▽

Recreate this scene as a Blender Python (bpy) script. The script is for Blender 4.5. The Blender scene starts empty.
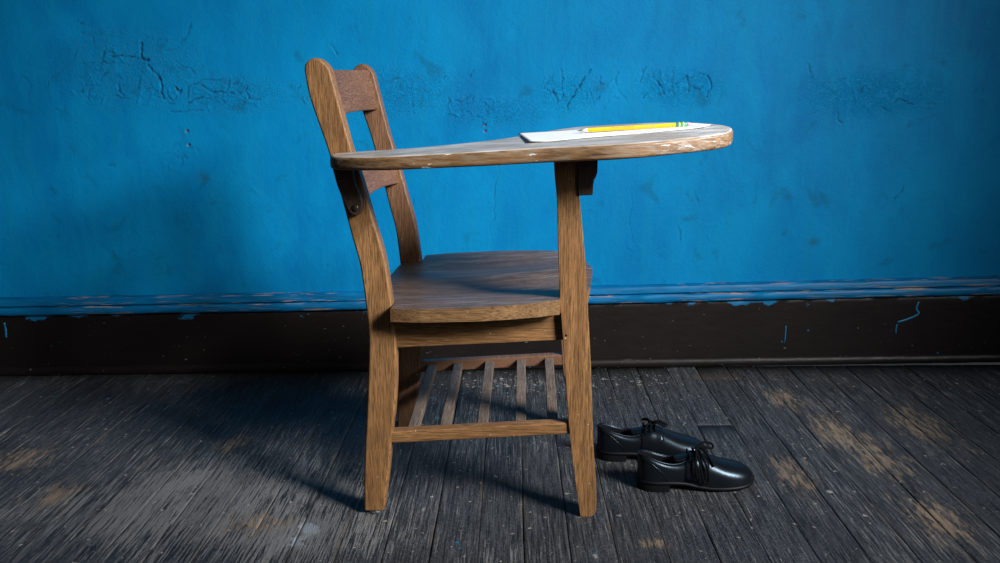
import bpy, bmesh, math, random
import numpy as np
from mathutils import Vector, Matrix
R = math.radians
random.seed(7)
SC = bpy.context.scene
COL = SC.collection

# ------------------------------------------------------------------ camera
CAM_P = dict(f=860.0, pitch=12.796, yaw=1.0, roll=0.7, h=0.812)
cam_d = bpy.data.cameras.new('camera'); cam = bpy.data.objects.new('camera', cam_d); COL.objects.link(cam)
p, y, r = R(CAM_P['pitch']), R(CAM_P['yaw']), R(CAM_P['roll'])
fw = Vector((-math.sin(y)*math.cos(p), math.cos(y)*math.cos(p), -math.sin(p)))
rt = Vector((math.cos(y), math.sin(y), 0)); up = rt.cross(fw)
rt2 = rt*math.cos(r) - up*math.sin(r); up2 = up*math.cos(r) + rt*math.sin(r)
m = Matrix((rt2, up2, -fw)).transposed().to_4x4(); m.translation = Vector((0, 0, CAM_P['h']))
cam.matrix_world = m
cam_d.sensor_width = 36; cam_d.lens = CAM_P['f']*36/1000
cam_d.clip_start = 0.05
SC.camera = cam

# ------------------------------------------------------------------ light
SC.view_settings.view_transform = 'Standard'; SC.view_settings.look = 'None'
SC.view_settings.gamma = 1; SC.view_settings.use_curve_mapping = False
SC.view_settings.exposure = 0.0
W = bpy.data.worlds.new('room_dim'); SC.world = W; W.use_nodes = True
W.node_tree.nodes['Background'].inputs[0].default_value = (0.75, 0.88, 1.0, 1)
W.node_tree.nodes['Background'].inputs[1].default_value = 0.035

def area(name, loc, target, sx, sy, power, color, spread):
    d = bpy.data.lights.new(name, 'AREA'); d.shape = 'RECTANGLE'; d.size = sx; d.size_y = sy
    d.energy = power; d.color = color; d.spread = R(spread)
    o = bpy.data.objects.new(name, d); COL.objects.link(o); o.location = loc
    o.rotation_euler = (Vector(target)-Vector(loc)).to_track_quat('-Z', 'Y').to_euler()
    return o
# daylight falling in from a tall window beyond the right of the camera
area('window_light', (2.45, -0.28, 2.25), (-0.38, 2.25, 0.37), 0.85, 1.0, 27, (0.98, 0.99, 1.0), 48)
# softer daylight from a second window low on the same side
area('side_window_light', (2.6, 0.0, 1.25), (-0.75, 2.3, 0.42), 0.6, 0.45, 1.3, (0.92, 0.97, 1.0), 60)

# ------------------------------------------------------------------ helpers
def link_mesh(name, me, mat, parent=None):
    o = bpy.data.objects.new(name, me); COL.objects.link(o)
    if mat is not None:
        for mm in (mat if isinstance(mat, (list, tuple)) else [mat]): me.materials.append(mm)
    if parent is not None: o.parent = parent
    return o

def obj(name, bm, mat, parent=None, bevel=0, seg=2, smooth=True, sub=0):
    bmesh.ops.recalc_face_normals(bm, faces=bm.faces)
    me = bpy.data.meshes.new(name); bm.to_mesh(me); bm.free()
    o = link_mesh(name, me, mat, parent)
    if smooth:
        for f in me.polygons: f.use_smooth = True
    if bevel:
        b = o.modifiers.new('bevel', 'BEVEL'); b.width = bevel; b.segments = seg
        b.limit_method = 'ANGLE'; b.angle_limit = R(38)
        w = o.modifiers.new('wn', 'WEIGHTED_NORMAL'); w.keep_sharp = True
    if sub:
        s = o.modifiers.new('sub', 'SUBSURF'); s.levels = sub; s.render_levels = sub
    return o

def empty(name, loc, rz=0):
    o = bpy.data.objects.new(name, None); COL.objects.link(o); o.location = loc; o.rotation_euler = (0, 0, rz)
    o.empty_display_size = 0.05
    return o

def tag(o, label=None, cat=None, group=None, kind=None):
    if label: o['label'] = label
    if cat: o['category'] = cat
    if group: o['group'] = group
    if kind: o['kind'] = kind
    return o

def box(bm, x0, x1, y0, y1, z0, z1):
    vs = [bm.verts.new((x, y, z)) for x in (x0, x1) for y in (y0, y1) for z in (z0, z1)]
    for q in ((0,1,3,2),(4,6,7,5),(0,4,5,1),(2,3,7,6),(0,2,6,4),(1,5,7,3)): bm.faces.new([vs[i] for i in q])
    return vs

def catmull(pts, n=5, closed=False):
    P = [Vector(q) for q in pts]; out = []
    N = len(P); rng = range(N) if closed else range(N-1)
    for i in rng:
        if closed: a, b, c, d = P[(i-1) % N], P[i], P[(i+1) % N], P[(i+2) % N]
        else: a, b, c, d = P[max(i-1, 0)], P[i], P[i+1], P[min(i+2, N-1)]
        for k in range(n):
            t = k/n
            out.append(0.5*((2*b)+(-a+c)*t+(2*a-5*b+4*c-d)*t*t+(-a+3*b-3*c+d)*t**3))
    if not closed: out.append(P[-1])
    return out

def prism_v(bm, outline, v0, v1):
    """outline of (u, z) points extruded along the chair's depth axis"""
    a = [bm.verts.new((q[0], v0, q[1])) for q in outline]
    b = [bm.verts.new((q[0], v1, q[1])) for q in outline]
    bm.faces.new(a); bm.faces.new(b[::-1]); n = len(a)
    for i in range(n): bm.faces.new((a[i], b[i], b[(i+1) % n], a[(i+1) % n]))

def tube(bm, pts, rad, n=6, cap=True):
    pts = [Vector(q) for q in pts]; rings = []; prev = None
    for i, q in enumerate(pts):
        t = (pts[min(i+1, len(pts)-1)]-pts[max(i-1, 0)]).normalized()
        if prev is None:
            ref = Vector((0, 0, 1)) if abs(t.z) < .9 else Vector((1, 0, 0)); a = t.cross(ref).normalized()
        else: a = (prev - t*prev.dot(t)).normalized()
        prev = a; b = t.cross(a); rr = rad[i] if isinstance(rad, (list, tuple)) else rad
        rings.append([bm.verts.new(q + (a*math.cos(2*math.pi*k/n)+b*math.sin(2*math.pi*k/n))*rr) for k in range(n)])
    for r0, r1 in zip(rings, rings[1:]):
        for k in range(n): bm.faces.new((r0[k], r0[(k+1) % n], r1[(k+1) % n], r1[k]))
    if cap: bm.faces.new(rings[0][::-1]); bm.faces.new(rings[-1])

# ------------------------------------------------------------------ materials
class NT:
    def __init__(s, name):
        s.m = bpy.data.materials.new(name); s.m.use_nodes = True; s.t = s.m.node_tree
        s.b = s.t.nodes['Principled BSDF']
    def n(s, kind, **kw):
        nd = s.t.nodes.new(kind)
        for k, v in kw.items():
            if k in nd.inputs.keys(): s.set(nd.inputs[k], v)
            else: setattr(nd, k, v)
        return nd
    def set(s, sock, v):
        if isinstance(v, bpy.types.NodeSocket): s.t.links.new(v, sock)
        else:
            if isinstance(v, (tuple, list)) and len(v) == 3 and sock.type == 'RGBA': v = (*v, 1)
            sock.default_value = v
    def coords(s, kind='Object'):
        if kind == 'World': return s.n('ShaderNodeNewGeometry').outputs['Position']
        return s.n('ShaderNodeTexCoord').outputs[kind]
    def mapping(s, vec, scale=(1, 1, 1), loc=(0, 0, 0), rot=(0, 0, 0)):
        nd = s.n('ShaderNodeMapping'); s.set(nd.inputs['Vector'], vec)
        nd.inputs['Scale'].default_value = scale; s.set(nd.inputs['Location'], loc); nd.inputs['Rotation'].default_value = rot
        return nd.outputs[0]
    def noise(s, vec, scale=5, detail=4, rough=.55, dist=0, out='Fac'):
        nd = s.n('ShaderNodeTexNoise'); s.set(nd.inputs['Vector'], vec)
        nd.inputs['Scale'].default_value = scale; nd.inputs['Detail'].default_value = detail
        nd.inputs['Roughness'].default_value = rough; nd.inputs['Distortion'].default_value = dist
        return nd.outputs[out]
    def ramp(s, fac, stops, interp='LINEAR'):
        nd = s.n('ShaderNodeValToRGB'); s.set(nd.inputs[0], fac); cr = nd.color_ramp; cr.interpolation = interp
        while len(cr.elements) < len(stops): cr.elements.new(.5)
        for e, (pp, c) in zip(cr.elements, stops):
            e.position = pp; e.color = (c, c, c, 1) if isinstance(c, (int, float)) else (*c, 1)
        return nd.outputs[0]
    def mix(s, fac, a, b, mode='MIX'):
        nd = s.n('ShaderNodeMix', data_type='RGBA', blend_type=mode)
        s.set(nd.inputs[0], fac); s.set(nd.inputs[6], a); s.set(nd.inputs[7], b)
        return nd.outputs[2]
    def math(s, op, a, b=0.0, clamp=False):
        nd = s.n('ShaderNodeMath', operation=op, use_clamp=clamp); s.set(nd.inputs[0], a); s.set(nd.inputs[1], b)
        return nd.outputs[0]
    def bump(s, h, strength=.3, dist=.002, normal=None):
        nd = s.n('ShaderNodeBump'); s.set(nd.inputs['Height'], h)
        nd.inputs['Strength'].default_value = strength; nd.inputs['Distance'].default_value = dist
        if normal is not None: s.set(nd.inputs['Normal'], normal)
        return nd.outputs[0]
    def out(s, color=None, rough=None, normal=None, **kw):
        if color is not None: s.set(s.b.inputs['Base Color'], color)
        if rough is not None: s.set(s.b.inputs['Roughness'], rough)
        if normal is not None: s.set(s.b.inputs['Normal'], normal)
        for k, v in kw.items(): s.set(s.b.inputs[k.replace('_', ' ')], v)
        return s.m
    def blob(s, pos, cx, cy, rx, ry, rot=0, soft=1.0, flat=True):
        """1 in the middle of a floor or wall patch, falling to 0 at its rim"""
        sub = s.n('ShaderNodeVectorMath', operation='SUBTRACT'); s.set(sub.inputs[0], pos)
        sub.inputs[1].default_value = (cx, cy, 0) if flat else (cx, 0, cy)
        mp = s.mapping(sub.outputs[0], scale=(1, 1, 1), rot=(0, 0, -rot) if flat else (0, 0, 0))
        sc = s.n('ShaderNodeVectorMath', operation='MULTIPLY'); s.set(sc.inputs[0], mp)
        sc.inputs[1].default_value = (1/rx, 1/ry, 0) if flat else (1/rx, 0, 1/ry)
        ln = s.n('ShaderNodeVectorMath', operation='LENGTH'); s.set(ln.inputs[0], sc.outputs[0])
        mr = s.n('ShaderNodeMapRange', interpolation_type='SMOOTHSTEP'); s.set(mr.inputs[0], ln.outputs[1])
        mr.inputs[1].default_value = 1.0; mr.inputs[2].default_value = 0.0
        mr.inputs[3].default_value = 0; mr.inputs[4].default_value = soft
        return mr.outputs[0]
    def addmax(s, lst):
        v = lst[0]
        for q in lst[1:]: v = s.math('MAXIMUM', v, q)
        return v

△

### TASK DETAILS
Repeat, with no pictures, each line from the beginning of the data through the line containing "COL = SC.collection", inclusive.

### OUTPUT OF THE TASK
Recreate this scene as a Blender Python (bpy) script. The script is for Blender 4.5. The Blender scene starts empty.
import bpy, bmesh, math, random
import numpy as np
from mathutils import Vector, Matrix
R = math.radians
random.seed(7)
SC = bpy.context.scene
COL = SC.collection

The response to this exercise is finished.